Will sagen: Wenn das Kabinett dem Kanzler das Vertrauen verweigert, ist das zwar auf den ersten Blick getürkt, in höherem Sinne aber korrekt, weil Otto Schily und Joschka Fischer kurzzeitig in die Rolle jener Kanzler-Gegner schlüpfen, die dem Kanzler nicht mal diesen Abgang gönnen. Ob sich Köhler von solch paradoxer Logik beeindruckt gezeigt hat, habe er nicht zu erkennen gegeben. Schröder hat nach dem Bericht den Präsidenten seinerseits wissen lassen, dass er nicht an Rücktritt denkt, falls Köhler den Bundestag nicht auflösen sollte: „Dann bleibe ich selbstverständlich im Amt“, habe er gesagt. In der Sache habe Schröder dem Staatsoberhaupt seinen Wunsch nach Neuwahlen nicht – wie es die SPD öffentlich darstellt – mit einer angeblichen Blockade der Unionsmehrheit im Bundesrat begründet, sondern mit der absehbaren Blockade-Minderheit in der eigenen Fraktion. Seine Regierungsmehrheit sei „instabil“, zitiert das Magazin Schröder aus dem Gespräch am Sonntag vor zwei Wochen. Er sehe sich einem „erhöhten Erpressungspotenzial“ ausgeliefert.

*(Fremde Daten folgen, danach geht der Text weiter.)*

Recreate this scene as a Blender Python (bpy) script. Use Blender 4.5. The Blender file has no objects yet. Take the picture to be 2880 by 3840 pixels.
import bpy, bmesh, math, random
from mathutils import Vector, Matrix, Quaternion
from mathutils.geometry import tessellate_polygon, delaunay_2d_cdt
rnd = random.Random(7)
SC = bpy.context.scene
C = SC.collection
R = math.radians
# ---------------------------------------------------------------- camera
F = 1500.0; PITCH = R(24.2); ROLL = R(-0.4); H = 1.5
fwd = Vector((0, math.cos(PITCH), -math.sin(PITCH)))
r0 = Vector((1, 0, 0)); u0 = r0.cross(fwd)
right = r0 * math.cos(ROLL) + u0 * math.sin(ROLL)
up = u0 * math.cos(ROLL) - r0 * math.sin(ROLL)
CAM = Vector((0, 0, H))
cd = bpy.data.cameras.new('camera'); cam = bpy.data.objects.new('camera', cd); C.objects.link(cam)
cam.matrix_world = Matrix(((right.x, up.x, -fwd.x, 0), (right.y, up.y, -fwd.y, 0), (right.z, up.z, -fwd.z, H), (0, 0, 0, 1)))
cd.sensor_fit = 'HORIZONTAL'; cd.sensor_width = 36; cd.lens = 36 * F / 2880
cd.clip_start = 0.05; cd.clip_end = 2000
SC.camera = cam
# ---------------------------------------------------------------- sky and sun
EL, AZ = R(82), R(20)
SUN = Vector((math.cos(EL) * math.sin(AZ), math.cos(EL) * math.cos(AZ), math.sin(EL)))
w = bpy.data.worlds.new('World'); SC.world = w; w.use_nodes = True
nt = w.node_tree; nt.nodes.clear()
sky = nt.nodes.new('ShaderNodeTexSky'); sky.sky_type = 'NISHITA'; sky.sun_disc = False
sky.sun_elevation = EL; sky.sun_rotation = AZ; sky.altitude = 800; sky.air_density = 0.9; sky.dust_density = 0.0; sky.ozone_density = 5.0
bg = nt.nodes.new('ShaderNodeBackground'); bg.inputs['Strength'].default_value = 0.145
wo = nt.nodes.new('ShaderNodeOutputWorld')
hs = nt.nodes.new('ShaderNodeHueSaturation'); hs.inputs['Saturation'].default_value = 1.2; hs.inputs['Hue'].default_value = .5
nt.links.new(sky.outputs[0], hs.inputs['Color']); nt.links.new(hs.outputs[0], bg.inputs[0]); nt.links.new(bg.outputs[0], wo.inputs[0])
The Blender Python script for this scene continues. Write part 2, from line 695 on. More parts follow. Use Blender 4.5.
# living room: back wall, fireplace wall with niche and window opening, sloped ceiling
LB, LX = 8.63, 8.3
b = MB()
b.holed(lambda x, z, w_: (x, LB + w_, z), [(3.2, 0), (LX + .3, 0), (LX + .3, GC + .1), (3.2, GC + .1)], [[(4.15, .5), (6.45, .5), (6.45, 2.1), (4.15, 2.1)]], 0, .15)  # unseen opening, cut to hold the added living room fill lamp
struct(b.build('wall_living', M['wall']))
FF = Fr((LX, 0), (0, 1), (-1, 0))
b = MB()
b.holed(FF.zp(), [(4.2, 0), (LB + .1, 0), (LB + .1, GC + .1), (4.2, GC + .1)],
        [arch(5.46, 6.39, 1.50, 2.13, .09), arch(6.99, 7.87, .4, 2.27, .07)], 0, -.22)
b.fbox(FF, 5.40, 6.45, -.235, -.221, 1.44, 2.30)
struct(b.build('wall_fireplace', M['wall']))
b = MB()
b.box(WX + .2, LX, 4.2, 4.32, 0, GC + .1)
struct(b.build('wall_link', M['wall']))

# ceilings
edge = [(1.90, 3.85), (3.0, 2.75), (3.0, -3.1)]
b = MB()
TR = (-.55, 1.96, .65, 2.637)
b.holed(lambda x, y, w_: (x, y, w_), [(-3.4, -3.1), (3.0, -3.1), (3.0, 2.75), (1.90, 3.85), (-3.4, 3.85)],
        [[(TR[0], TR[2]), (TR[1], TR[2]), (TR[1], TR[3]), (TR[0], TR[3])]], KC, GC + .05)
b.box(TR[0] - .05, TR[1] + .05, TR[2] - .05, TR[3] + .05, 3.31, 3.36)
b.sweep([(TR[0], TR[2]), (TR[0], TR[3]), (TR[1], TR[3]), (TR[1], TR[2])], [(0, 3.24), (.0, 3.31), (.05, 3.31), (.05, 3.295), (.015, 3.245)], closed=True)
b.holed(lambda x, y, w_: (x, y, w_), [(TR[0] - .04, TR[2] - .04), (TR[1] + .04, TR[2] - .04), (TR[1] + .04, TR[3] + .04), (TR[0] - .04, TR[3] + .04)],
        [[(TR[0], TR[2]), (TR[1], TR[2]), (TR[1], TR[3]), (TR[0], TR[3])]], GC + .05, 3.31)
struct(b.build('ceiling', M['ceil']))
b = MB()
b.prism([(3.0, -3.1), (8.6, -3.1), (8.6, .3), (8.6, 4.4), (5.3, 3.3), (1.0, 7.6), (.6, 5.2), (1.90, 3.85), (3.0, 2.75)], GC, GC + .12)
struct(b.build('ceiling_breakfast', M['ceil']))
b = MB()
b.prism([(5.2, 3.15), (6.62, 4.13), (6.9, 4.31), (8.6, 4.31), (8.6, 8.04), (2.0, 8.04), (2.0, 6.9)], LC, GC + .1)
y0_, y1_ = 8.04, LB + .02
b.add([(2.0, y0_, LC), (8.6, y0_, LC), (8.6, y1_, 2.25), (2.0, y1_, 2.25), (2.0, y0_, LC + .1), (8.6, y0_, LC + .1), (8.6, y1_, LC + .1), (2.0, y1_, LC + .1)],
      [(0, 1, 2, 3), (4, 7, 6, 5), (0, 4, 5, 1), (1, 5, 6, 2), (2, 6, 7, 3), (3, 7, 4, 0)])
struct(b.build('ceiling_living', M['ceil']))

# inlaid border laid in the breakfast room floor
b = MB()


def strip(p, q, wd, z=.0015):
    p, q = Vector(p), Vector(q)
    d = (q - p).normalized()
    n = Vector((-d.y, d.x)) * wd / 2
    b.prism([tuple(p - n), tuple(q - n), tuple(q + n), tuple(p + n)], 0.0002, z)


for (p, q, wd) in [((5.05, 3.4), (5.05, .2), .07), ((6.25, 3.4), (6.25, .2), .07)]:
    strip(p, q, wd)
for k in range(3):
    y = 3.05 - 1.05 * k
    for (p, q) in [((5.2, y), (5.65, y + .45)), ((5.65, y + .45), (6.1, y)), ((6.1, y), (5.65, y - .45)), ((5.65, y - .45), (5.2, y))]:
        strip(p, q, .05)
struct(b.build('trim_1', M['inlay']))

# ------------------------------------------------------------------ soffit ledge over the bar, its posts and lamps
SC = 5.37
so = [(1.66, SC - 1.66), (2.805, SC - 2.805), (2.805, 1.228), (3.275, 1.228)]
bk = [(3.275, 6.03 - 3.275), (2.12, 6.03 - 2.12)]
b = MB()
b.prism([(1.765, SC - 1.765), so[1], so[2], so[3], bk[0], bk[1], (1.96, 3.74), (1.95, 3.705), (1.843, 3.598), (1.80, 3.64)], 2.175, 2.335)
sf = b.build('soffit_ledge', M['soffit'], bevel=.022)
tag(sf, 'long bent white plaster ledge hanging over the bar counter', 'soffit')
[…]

Dass diese Vermutung nicht aus der Luft gegriffen ist, zeigen immer neue Forderungen aus der Parteilinken nach einem Kurswechsel. Deren Sprecherin Andrea Nahles warnte im „Spiegel“, mit Schröders Reformagenda lasse sich kein erfolgreicher Wahlkampf führen. Dieses Projekt sei „praktisch abgearbeitet“. Dafür bekomme die SPD höchstens „den Ehrenpreis für aufrichtige Reformen“. Die Menschen wählten aber nicht das Vergangene, sondern „die Zukunft, die Hoffnung auf Besserung“. Bisher fehle das Konzept für einen solchen Wahlkampf, sagte Nahles: „Wir brauchen eine klare Strategie und neue Inhalte.“ Überdies müsse die SPD jetzt „junge Köpfe“ zeigen „und deutlich machen, dass die SPD einen Generationenwechsel will, der über das Jahr 2005 hinausgeht“. Wer da in Frage kommt, sagte Nahles nicht. Gerüchte, junge Links-SPDler und die „Netzwerker“ um den Niedersachsen Sigmar Gabriel wollten am Wochenende über neue Programme und Personen reden, erwiesen sich als falsch: Ein Treffen zum neuen SPD-Programm sei lange geplant, aber angesichts der neuen Lage abgesagt worden, sagten Nahles und Gabriel.

Über eine Personalie berichtet indes die „Süddeutsche Zeitung“: Peer Steinbrück solle nach der Wahl im Herbst als Fraktionschef nach Berlin gehen. Er gilt in der SPD als Mann mit Zukunft, seine Niederlage in NRW wird auch SPD-intern der Bundespartei angelastet. Steinbrück selbst ließ am Samstag durch seine Sprecherin allerdings erklären, er habe noch nicht entschieden, ob er überhaupt für den Bundestag kandidieren wolle.